Neutron stars and the dense matter equation of state

The past two decades have witnessed tremendous progress in understanding the properties of neutron stars, their maximum mass and radii, and the properties of the dense matter in their cores, made possible by electromagnetic observations of neutron stars and the detection of gravitational waves from their mergers. These observations have provided novel constraints on neutron-star structure that are intimately related to the properties of dense neutron-rich matter described by the nuclear equation of state. Nevertheless, constraining the equation of state over the wide range of densities probed by astrophysical observations is still challenging, as the physics involved is broad and the system spans many orders of magnitude in density. Theoretical approaches to calculate and model the neutron-star equation of state in various regimes of densities are reviewed, and the related consequent properties of neutron stars are discussed. How the equation of state at low densities can be calculated from nuclear interactions that are constrained and benchmarked by nuclear experiments is described. Neutron-star observations, with a particular emphasis on information provided by gravitational-wave signals and electromagnetic observations, are reviewed. Finally, future challenges and opportunities in the field are discussed. Neutron stars, the remnants of supernova explosions, are the densest objects in the Universe. A typical neutron star has a mass between one and two solar masses, and a radius of around 12 km. The density at the center of the star is higher than that in atomic nuclei.
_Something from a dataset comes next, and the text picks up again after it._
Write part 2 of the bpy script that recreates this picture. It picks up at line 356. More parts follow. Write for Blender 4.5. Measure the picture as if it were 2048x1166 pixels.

As a result, the properties of neutron stars provide important information about the behavior of ordinary matter under extreme compression. In recent years, new information about neutron stars has emerged from two sources. The first is the observation of the gravitational-wave signal from the final inspiral of a coalescing binary neutron star. The second is a careful measurement of the x-ray pulse profile of a spinning neutron star. This review discusses these measurements and summarizes how they constrain masses, radii, and central densities. The results are compared to predictions based on calculations of the nuclear equation of state at densities comparable to that in atomic nuclei, which are then extrapolated to higher density. The review ends with an outlook on future observational opportunities.